Using the records below, quote only the span that opens with the line containing "by 1536 pixels." and closes with the line containing "M_WHITE, zs, 8)", exactly and inclusively.

===== Data entries =====

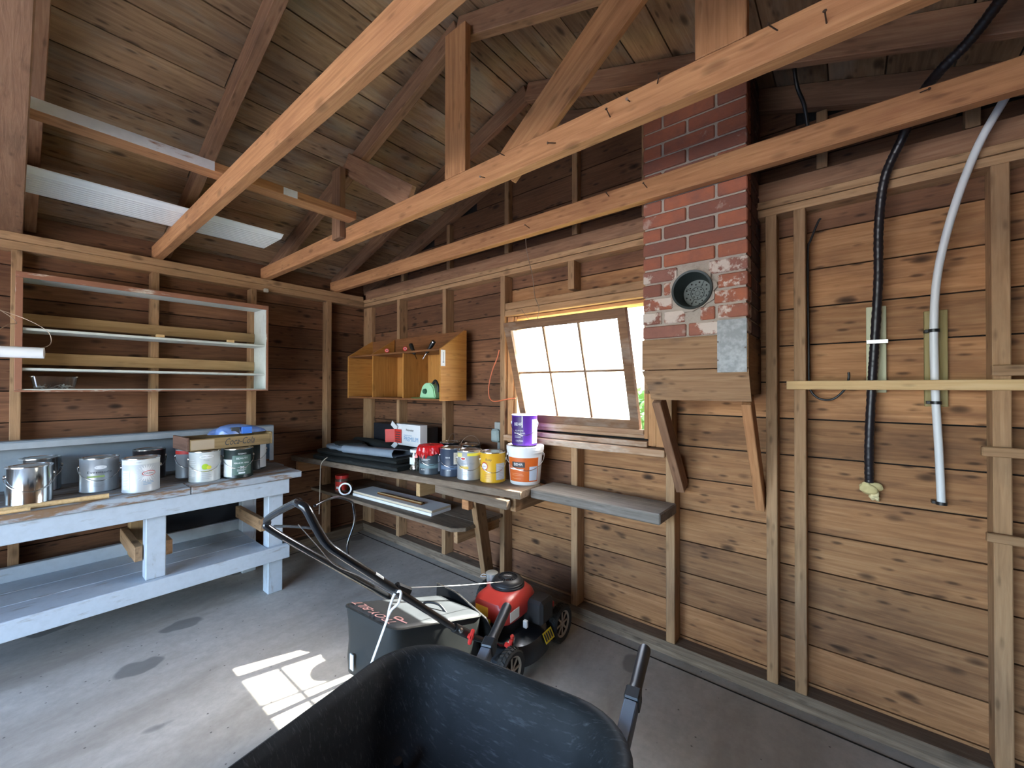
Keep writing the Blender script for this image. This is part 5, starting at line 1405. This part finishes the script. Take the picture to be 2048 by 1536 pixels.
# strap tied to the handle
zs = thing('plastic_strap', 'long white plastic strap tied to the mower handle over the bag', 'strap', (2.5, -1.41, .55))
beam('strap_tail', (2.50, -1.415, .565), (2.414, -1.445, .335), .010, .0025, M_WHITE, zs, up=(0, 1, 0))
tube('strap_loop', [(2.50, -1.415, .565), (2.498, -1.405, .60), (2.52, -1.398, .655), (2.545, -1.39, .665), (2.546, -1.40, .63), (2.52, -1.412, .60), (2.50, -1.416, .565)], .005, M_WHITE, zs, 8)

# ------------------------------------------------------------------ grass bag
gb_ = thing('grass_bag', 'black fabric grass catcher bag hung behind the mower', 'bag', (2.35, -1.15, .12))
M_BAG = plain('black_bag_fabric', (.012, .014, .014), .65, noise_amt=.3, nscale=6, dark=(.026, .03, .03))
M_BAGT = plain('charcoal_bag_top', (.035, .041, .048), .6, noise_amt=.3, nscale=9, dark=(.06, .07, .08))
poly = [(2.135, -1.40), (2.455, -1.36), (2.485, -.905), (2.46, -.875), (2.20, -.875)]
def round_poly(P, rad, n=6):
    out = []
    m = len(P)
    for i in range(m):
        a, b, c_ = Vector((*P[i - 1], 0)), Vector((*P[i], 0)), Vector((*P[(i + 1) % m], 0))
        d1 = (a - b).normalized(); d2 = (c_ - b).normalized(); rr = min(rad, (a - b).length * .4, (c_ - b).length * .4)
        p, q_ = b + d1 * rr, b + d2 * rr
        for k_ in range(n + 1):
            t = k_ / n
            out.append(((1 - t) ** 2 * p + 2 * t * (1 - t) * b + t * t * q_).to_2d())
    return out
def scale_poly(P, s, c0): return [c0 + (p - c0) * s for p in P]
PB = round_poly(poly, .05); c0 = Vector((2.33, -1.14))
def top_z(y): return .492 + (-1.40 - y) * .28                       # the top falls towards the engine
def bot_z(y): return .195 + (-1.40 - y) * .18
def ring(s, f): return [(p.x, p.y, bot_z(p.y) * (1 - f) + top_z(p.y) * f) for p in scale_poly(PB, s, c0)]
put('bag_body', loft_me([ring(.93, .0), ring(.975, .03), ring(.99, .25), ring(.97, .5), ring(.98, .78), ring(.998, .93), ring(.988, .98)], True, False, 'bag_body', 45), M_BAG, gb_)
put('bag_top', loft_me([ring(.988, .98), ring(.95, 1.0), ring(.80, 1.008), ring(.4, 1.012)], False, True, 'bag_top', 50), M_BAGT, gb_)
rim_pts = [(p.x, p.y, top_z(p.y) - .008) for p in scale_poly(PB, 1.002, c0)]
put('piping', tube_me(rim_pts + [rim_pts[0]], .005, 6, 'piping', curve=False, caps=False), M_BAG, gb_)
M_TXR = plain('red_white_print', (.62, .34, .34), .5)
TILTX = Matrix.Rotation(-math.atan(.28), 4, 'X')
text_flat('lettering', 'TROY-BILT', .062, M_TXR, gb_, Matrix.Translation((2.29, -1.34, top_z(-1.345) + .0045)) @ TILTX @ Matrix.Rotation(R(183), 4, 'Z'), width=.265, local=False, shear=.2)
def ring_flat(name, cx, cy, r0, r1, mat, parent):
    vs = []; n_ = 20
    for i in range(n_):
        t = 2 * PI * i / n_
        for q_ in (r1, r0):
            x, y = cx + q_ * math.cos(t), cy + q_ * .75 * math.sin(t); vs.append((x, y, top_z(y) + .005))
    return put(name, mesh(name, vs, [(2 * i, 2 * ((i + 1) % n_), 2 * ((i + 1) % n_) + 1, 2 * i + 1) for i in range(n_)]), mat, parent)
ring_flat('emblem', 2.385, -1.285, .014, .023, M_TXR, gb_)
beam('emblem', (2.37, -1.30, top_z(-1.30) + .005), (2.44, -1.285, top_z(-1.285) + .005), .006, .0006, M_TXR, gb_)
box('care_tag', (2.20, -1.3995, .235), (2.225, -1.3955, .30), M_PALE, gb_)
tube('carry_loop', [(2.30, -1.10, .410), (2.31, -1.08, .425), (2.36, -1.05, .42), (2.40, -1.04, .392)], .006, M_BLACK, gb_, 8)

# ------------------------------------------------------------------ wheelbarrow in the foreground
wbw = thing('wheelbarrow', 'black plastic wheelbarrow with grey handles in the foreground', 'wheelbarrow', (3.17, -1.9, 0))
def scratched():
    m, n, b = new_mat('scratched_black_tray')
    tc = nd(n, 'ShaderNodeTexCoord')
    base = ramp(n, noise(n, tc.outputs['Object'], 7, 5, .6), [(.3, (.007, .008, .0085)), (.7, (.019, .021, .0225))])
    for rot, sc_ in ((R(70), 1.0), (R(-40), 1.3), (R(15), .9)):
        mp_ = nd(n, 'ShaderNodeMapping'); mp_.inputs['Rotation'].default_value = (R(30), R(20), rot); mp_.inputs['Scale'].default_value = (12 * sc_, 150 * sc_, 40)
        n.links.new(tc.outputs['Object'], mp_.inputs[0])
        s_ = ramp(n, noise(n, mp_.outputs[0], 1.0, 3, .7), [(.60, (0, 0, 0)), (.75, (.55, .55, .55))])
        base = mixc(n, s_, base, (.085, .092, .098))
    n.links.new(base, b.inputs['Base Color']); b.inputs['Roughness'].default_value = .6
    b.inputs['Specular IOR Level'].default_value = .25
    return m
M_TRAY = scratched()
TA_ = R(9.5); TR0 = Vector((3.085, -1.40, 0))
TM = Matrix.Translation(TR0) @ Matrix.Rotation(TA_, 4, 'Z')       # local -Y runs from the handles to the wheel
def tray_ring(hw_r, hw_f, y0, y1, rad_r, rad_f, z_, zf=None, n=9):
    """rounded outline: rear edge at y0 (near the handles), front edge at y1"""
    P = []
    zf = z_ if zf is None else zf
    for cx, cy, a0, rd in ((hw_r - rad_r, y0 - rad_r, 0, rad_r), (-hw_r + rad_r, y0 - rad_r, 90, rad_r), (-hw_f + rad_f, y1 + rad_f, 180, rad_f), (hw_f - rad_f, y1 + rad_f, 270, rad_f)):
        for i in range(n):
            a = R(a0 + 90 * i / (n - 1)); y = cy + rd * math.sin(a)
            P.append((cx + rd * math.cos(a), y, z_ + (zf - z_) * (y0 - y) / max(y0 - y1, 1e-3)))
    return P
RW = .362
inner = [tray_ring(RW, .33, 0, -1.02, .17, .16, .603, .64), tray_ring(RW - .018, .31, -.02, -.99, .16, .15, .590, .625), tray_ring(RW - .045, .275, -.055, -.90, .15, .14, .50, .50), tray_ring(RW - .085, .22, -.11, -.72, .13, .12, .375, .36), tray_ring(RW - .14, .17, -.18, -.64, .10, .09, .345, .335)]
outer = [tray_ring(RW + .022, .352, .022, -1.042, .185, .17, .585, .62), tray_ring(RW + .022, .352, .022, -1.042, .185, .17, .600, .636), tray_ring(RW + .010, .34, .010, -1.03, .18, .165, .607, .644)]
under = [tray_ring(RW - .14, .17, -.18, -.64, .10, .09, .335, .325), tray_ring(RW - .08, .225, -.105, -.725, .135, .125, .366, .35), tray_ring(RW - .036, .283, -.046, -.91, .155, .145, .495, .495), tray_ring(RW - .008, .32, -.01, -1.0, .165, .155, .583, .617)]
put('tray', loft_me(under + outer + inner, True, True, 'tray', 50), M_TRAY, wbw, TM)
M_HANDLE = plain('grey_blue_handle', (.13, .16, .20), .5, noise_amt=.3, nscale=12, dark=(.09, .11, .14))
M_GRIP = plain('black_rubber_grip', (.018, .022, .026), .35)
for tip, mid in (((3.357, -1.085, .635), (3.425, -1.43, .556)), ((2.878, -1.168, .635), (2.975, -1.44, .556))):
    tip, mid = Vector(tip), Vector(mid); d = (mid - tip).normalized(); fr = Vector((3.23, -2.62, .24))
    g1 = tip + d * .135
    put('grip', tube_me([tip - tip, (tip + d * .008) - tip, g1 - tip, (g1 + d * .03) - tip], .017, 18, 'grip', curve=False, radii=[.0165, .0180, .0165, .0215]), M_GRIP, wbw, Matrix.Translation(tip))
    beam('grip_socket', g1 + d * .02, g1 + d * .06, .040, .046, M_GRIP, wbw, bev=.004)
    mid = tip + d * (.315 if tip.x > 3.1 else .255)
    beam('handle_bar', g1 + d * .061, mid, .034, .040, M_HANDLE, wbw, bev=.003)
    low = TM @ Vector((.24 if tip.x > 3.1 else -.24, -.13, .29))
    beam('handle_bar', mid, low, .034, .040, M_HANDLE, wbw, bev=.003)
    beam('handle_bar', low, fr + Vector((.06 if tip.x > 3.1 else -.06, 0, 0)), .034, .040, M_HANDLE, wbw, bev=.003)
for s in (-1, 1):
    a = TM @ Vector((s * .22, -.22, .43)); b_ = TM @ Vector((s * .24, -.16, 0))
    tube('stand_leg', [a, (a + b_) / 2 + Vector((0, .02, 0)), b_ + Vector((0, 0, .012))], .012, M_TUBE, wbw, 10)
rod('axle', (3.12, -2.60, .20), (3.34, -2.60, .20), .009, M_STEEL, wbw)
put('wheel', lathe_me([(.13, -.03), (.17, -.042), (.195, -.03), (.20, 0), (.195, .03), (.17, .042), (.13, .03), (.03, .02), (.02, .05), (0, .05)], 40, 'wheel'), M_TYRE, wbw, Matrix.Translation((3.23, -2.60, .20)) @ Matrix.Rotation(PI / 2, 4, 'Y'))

=====
===== Data entries =====

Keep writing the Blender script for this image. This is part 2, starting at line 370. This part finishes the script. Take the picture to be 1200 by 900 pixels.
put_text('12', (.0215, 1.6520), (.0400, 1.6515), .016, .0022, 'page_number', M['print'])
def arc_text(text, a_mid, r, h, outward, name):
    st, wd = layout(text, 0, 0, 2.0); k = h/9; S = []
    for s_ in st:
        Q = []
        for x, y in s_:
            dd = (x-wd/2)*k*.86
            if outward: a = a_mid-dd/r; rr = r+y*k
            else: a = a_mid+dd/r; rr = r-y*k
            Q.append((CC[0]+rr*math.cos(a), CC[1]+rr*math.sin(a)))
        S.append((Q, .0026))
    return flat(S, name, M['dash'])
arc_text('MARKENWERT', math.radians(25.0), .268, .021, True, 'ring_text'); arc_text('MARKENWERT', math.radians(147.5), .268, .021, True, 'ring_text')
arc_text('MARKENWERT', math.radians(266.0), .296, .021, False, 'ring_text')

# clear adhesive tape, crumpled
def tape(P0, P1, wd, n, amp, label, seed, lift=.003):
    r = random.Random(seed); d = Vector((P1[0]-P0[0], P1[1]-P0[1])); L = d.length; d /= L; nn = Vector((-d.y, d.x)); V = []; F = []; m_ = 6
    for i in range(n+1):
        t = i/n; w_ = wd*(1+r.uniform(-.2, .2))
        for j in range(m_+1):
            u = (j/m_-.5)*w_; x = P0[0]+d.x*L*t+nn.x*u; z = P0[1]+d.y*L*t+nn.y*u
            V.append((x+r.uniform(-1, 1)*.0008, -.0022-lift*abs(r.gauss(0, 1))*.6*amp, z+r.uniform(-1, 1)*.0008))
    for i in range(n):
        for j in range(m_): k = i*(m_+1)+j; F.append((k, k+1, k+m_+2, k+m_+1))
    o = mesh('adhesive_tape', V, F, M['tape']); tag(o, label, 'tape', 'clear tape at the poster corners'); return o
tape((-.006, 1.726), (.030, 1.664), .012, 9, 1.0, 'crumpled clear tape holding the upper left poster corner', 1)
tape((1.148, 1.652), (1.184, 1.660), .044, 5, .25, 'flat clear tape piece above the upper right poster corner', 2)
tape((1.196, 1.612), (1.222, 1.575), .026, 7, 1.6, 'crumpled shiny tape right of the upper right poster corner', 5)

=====

◆ Result below
Keep writing the Blender script for this image. This is part 5, starting at line 1405. This part finishes the script. Take the picture to be 2048 by 1536 pixels.
# strap tied to the handle
zs = thing('plastic_strap', 'long white plastic strap tied to the mower handle over the bag', 'strap', (2.5, -1.41, .55))
beam('strap_tail', (2.50, -1.415, .565), (2.414, -1.445, .335), .010, .0025, M_WHITE, zs, up=(0, 1, 0))
tube('strap_loop', [(2.50, -1.415, .565), (2.498, -1.405, .60), (2.52, -1.398, .655), (2.545, -1.39, .665), (2.546, -1.40, .63), (2.52, -1.412, .60), (2.50, -1.416, .565)], .005, M_WHITE, zs, 8)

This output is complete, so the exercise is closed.